A Yale, prestigieuse université située dans l'Etat du Connecticut, une quarantaine de personnes ont été arrêtées dans ces circonstances similaires, selon un porte-parole de l'établissement cité par le New York Times. Peter Salovey, président de l'université, a affirmé lundi que les personnes interpellées avaient "rejeté l'ultime demande qui leur avait été faite de quitter les lieux volontairement", rapporte le quotidien américain. Les manifestants pro-palestiniens étaient installés sur le campus depuis vendredi.

Joe Biden et Donald Trump réagissent

A quelques mois de l'élection présidentielle (5 novembre), ces événements ont secoué le monde politique américain. Le président de la Chambre des représentants, le républicain Mike Johnson, a annoncé qu'il rencontrerait mercredi des étudiants juifs à Columbia mercredi pour évoquer "l'inquiétante montée d'un antisémitisme virulent" sur les campus.

Avant d'entrer dans la salle d'audience pour la reprise de son procès à New York, Donald Trump, leader des républicains pour la présidentielle, a estimé mardi que "des gens très radicaux veulent démanteler les facs" et que ce "qui se passe au niveau des universités, à Columbia, NYU et d'autres, est une honte".

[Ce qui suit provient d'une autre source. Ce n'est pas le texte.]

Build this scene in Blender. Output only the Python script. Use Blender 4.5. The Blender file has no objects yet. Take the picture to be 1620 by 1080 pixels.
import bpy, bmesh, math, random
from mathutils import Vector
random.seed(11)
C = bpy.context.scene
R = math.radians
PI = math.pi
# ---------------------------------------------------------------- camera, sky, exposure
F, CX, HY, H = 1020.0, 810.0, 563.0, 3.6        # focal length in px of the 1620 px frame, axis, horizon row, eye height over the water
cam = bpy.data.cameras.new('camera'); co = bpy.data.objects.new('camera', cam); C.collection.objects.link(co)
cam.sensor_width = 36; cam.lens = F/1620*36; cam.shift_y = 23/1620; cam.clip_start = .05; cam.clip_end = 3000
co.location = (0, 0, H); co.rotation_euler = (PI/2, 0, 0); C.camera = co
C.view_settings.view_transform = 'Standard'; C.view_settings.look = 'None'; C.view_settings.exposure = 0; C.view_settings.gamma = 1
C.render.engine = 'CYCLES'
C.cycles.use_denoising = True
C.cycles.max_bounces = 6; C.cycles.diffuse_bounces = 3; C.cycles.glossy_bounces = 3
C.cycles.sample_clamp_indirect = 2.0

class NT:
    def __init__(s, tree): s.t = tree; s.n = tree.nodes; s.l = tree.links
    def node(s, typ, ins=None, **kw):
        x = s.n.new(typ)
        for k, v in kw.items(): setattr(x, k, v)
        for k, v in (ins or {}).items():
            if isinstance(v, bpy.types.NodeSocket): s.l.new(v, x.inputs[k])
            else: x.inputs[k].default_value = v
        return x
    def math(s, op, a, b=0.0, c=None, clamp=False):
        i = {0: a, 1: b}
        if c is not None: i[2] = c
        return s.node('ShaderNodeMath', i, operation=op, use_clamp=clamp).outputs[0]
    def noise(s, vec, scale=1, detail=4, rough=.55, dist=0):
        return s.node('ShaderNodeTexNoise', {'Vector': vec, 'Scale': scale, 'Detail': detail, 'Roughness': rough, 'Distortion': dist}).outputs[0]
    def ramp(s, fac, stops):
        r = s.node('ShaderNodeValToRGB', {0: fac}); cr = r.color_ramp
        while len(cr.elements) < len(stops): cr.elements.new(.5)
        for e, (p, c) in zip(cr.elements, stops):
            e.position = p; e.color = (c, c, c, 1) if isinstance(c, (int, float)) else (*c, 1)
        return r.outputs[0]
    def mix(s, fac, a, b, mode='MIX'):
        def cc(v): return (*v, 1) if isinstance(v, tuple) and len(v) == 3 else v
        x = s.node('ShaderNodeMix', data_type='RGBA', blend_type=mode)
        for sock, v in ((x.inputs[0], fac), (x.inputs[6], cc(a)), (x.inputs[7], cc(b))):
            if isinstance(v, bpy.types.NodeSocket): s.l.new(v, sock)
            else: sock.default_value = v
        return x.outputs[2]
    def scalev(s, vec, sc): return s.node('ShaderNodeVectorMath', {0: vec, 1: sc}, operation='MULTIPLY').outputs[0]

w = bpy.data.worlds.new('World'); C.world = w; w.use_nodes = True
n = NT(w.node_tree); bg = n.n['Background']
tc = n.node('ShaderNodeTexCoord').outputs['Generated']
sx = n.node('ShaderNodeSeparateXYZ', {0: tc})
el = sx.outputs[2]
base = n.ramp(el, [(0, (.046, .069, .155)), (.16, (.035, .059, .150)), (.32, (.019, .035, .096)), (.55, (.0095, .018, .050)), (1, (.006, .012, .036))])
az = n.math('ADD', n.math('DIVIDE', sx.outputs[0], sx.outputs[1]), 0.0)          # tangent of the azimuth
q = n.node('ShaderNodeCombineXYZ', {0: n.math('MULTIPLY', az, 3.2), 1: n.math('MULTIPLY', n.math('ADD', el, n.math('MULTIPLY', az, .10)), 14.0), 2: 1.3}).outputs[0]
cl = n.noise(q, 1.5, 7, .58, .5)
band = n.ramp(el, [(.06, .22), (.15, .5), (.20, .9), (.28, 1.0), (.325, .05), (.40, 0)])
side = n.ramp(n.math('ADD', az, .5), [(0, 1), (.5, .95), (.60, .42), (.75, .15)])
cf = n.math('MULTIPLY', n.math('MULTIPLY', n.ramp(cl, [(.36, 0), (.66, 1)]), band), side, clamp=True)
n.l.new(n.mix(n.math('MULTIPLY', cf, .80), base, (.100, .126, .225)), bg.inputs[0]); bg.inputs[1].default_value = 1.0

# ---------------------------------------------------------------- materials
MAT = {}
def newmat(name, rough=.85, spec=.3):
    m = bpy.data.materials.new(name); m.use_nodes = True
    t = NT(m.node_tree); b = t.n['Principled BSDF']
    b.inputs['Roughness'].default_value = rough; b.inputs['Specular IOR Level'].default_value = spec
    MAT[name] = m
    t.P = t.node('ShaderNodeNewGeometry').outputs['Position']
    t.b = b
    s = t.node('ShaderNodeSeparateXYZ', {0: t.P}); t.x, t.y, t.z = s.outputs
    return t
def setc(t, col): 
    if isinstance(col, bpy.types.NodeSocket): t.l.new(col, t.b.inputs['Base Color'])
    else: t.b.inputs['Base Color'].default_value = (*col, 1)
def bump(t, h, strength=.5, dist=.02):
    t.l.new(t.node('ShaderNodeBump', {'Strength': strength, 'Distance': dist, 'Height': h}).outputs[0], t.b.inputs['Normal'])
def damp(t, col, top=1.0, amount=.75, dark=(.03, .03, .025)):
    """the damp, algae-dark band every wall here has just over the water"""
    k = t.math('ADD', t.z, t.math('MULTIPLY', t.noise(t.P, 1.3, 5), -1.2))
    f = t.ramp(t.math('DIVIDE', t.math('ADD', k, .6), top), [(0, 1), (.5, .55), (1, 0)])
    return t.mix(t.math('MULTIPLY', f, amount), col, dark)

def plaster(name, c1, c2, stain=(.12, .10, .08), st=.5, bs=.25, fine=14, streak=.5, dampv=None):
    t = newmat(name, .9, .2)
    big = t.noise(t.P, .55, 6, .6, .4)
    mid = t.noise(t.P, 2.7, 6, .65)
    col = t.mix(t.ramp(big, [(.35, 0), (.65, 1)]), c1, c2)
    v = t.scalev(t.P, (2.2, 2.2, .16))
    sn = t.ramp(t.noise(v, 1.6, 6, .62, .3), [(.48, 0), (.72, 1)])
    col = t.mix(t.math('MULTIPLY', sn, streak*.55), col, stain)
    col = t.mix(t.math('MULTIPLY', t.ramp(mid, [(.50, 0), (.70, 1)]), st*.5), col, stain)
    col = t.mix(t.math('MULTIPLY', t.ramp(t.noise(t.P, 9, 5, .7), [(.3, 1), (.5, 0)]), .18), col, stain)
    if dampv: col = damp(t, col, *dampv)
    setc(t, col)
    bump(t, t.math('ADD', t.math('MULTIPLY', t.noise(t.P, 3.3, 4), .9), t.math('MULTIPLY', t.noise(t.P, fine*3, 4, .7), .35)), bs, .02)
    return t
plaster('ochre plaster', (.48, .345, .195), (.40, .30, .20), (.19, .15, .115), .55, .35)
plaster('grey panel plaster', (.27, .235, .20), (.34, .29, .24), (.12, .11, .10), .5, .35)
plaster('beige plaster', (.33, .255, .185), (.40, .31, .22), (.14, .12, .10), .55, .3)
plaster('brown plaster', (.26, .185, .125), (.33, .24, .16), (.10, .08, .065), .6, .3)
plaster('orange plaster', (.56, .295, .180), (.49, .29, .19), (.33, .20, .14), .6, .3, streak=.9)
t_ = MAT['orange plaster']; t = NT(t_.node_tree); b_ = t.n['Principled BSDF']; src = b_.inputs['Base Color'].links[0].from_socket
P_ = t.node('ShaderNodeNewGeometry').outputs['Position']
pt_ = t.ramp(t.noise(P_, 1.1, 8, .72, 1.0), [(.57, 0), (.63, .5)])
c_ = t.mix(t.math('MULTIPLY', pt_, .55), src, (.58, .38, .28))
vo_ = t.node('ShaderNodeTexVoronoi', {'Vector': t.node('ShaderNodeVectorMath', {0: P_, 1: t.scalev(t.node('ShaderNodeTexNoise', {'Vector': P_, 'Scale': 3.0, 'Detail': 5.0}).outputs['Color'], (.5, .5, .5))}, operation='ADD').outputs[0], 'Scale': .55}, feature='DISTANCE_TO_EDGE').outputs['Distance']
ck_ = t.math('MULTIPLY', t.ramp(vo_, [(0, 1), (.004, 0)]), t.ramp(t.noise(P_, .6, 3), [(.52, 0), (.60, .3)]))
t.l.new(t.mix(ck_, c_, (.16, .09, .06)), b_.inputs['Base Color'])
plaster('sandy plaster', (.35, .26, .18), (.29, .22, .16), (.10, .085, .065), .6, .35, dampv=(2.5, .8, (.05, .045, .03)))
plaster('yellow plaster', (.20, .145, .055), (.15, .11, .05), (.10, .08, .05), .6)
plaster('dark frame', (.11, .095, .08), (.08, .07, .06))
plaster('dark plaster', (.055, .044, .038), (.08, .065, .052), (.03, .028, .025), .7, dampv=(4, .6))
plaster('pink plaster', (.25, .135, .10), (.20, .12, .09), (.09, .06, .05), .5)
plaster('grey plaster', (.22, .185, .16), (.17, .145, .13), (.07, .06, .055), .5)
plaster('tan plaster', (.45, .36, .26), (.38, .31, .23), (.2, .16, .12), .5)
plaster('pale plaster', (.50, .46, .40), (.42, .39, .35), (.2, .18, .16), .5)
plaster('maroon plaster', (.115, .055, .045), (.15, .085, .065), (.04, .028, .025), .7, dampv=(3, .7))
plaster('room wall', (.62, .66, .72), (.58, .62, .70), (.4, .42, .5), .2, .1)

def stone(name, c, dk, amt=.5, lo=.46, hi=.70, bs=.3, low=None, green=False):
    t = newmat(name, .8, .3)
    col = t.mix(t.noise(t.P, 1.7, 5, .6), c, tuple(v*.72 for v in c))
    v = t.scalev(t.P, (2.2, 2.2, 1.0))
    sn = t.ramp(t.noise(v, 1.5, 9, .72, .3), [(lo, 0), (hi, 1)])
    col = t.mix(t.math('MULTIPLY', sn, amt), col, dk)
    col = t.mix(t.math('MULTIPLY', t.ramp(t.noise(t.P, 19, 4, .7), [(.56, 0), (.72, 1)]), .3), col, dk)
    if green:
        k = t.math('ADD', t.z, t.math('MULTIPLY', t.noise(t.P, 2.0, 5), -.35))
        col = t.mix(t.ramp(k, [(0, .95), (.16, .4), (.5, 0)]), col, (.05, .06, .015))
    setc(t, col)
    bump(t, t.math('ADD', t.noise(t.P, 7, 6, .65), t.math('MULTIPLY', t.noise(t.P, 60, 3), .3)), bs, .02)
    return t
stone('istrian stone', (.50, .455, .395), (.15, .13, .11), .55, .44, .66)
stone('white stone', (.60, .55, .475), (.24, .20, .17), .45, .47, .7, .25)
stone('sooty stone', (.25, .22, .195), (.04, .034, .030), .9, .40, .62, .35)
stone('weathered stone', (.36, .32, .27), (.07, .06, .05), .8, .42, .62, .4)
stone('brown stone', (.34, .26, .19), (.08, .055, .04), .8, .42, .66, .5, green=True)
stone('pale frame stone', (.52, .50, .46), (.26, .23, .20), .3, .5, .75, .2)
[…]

La situation est compliquée pour le président Joe Biden, pris en tenaille entre son soutien "inébranlable" à Israël et le soutien à la cause palestinienne d'une partie de l'électorat démocrate. Il est revenu sur les manifestations dimanche, à la veille de la Pâque juive. "Ces derniers jours, nous avons été témoins de harcèlement et d'appels à la violence contre des juifs", a-t-il affirmé. "Cet antisémitisme flagrant est répréhensible et dangereux, et il n'a absolument pas sa place sur les campus universitaires, ni nulle part dans notre pays", a ajouté le locataire de la Maison Blanche.